-- Task directions --
Repeat every record exactly, but keep images out of the copy.

++++ Stored data ++++

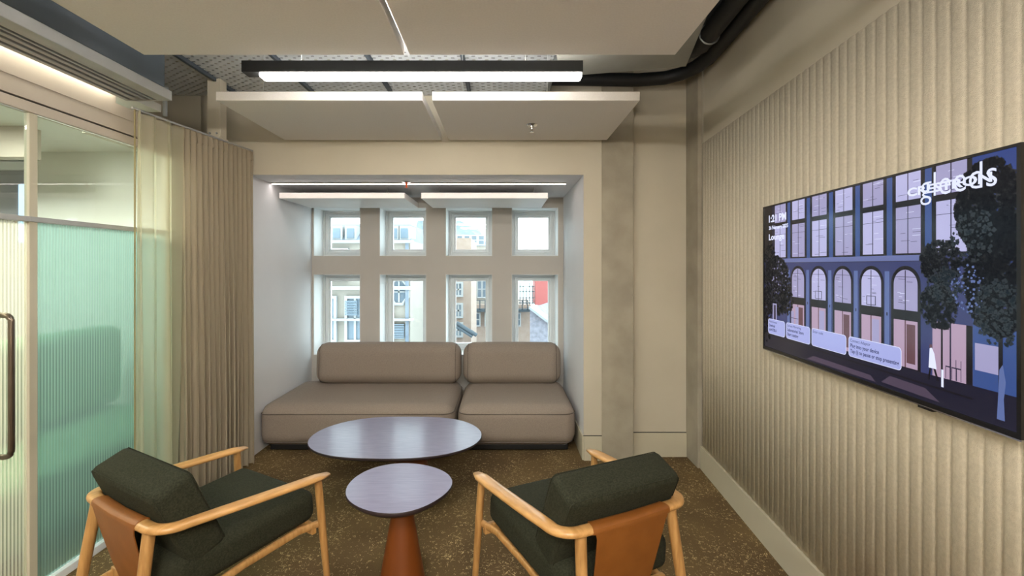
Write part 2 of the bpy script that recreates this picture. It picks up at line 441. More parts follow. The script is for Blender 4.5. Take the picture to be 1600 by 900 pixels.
obj('door', B(-5.43, -4.745, 4.43, 4.45, .05, 2.46, .002), M['ndoor'], cb)
obj('door', B(-4.735, -4.39, 4.43, 4.45, .05, 2.46, .002), M['ndoor'], cb)
sl = obj('blue_lit_slot', B(-4.545, -4.495, 4.418, 4.43, 1.82, 2.36), M['blue'], base=(-4.52, 4.42, 1.82))
tag(sl, 'narrow blue lit vertical slot on the grey cupboard beyond the glass', 'lit slot')
for i, (x, y) in enumerate(((-3.3, 2.6), (-3.3, .8), (-4.9, 3.0))):
    t = thing('ceiling_panel_light', 'square ceiling light panel of the room behind the glass', 'ceiling light', (x, y, NC), 0, 'light panels beyond the partition')
    obj('frame', B(x - .3, x + .3, y - .3, y + .3, NC - .02, NC, .003), M['white'], t)
    obj('diffuser', B(x - .27, x + .27, y - .27, y + .27, NC - .024, NC - .019), M['nlight'], t)
gb = thing('green_bench', 'green upholstered bench blurred behind the reeded glass', 'bench', (-2.98, 3.2, 0))
bm = cushion(.42, .9, .2, .08); bm.transform(Matrix.Translation((-2.98, 3.1, .24))); obj('seat', bm, M['ngreen'], gb, smooth=True)
bm = cushion(.12, .9, .32, .08); bm.transform(Matrix.Translation((-3.32, 3.1, .78))); obj('backrest', bm, M['ngreen'], gb, smooth=True)

# ------------------------------------------------------------------ ceiling services
t = thing('ceiling_vent', 'long grey slotted air grille running above the glass partition', 'air vent', (-2.05, 1, 2.563))
Y0v, Y1v = YB, 2.755
obj('backing', B(-2.19, -1.95, Y0v, Y1v, 2.60, 2.61), M['blackp'], t)
bm = bmesh.new(); box(bm, -2.014, -1.934, Y0v, Y1v, 2.563, 2.62, .004); box(bm, -2.20, -2.172, Y0v, Y1v, 2.563, 2.62, .003)
box(bm, -2.172, -2.014, Y1v - .02, Y1v, 2.563, 2.6); obj('frame', bm, M['alu'], t)
for a, b in ((-2.046, -2.032), (-2.094, -2.068), (-2.150, -2.118)):
    obj('slat', B(a, b, Y0v, Y1v - .02, 2.563, 2.59, .003), M['alu'], t)
tag(obj('cove_light', B(-2.245, -2.215, Y0v, 2.74, 2.604, 2.61), M['ledc'], base=(-2.23, 1, 2.604)), 'thin strip of warm cove light between the grille and the partition header', 'strip light')
struct('trim_7', B(-2.262, -2.2, Y0v, 2.755, 2.62, 2.66), M['cream'])
tag(obj('ventilation_duct', B(-2.2, -1.937, YB, 2.70, 2.62, 3.2, .004), M['duct'], base=(-2.07, .3, 2.62)), 'dark slate blue duct casing rising above the long slotted grille', 'duct')
# perforated deck
for a, b in ((-2.79, -2.155), (-2.125, -1.53), (-1.50, -.905), (-.875, -.28), (-.25, .345)):
    o = obj('perforated_ceiling_tray', B(a, b, 2.2, WY - .01, 2.995, 3.0), M['deck'], base=((a + b) / 2, 3, 2.995))
    tag(o, {-2.79: 'leftmost perforated steel ceiling tray, left of the first dark channel', -2.125: 'perforated grey steel ceiling tray between the dark duct and left end of the lamp',
            -1.50: 'perforated steel ceiling tray above the left half of the linear lamp', -.875: 'perforated steel ceiling tray over the gap between the two felt boards',
            -.25: 'perforated steel ceiling tray above the right half of the linear lamp'}[a], 'ceiling tray', 'perforated ceiling trays')
for x, w_ in ((-2.14, 'beside the dark duct'), (-1.515, 'above the left end of the lamp'), (-.89, 'over the left part of the lamp'), (-.265, 'over the right part of the lamp'), (.36, 'at the right edge of the perforated trays')):
    bm = B(x - .016, x + .016, 2.2, WY - .01, 3.0, 3.05, .002); box(bm, x - .012, x + .012, 2.2, WY - .01, 2.97, 3.0, .002)
    tag(obj('ceiling_channel', bm, M['duct'] if x < .3 else M['steel'], base=(x, 3, 2.97)), 'dark steel support channel running front to back ' + w_, 'channel')

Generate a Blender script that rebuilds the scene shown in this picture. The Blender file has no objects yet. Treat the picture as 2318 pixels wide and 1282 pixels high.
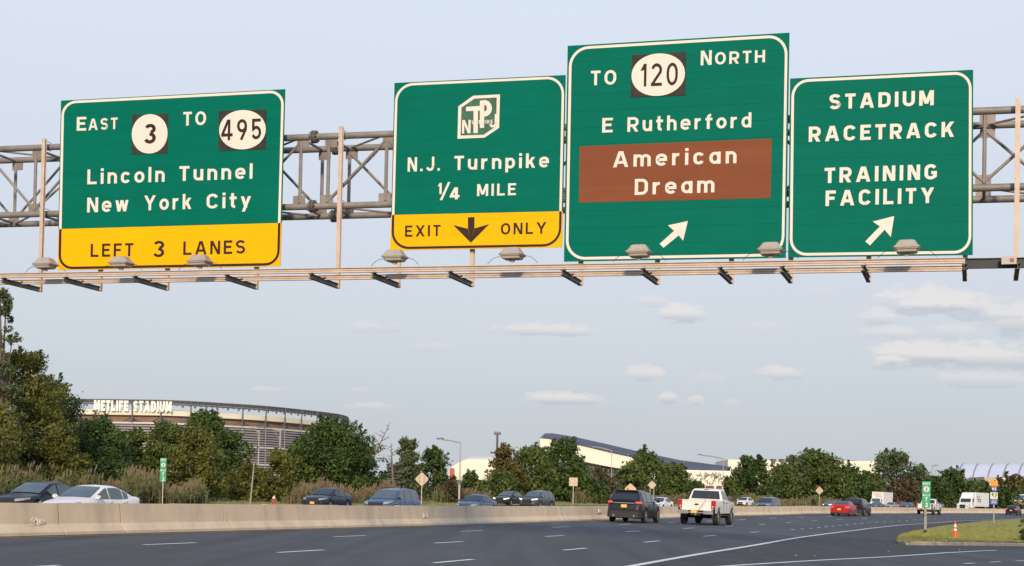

++++

-- Written response --
Write part 2 of the bpy script that recreates this picture. It picks up at line 441. More parts follow. The script is for Blender 4.5. Take the picture to be 1600 by 900 pixels.
obj('door', B(-5.43, -4.745, 4.43, 4.45, .05, 2.46, .002), M['ndoor'], cb)
obj('door', B(-4.735, -4.39, 4.43, 4.45, .05, 2.46, .002), M['ndoor'], cb)
sl = obj('blue_lit_slot', B(-4.545, -4.495, 4.418, 4.43, 1.82, 2.36), M['blue'], base=(-4.52, 4.42, 1.82))
tag(sl, 'narrow blue lit vertical slot on the grey cupboard beyond the glass', 'lit slot')
for i, (x, y) in enumerate(((-3.3, 2.6), (-3.3, .8), (-4.9, 3.0))):
    t = thing('ceiling_panel_light', 'square ceiling light panel of the room behind the glass', 'ceiling light', (x, y, NC), 0, 'light panels beyond the partition')
    obj('frame', B(x - .3, x + .3, y - .3, y + .3, NC - .02, NC, .003), M['white'], t)
    obj('diffuser', B(x - .27, x + .27, y - .27, y + .27, NC - .024, NC - .019), M['nlight'], t)
gb = thing('green_bench', 'green upholstered bench blurred behind the reeded glass', 'bench', (-2.98, 3.2, 0))
bm = cushion(.42, .9, .2, .08); bm.transform(Matrix.Translation((-2.98, 3.1, .24))); obj('seat', bm, M['ngreen'], gb, smooth=True)
bm = cushion(.12, .9, .32, .08); bm.transform(Matrix.Translation((-3.32, 3.1, .78))); obj('backrest', bm, M['ngreen'], gb, smooth=True)

# ------------------------------------------------------------------ ceiling services
t = thing('ceiling_vent', 'long grey slotted air grille running above the glass partition', 'air vent', (-2.05, 1, 2.563))
Y0v, Y1v = YB, 2.755
obj('backing', B(-2.19, -1.95, Y0v, Y1v, 2.60, 2.61), M['blackp'], t)
bm = bmesh.new(); box(bm, -2.014, -1.934, Y0v, Y1v, 2.563, 2.62, .004); box(bm, -2.20, -2.172, Y0v, Y1v, 2.563, 2.62, .003)
box(bm, -2.172, -2.014, Y1v - .02, Y1v, 2.563, 2.6); obj('frame', bm, M['alu'], t)
for a, b in ((-2.046, -2.032), (-2.094, -2.068), (-2.150, -2.118)):
    obj('slat', B(a, b, Y0v, Y1v - .02, 2.563, 2.59, .003), M['alu'], t)
tag(obj('cove_light', B(-2.245, -2.215, Y0v, 2.74, 2.604, 2.61), M['ledc'], base=(-2.23, 1, 2.604)), 'thin strip of warm cove light between the grille and the partition header', 'strip light')
struct('trim_7', B(-2.262, -2.2, Y0v, 2.755, 2.62, 2.66), M['cream'])
tag(obj('ventilation_duct', B(-2.2, -1.937, YB, 2.70, 2.62, 3.2, .004), M['duct'], base=(-2.07, .3, 2.62)), 'dark slate blue duct casing rising above the long slotted grille', 'duct')
# perforated deck
for a, b in ((-2.79, -2.155), (-2.125, -1.53), (-1.50, -.905), (-.875, -.28), (-.25, .345)):
    o = obj('perforated_ceiling_tray', B(a, b, 2.2, WY - .01, 2.995, 3.0), M['deck'], base=((a + b) / 2, 3, 2.995))
    tag(o, {-2.79: 'leftmost perforated steel ceiling tray, left of the first dark channel', -2.125: 'perforated grey steel ceiling tray between the dark duct and left end of the lamp',
            -1.50: 'perforated steel ceiling tray above the left half of the linear lamp', -.875: 'perforated steel ceiling tray over the gap between the two felt boards',
            -.25: 'perforated steel ceiling tray above the right half of the linear lamp'}[a], 'ceiling tray', 'perforated ceiling trays')
for x, w_ in ((-2.14, 'beside the dark duct'), (-1.515, 'above the left end of the lamp'), (-.89, 'over the left part of the lamp'), (-.265, 'over the right part of the lamp'), (.36, 'at the right edge of the perforated trays')):
    bm = B(x - .016, x + .016, 2.2, WY - .01, 3.0, 3.05, .002); box(bm, x - .012, x + .012, 2.2, WY - .01, 2.97, 3.0, .002)
    tag(obj('ceiling_channel', bm, M['duct'] if x < .3 else M['steel'], base=(x, 3, 2.97)), 'dark steel support channel running front to back ' + w_, 'channel')

Generate a Blender script that rebuilds the scene shown in this picture. The Blender file has no objects yet. Treat the picture as 2318 pixels wide and 1282 pixels high.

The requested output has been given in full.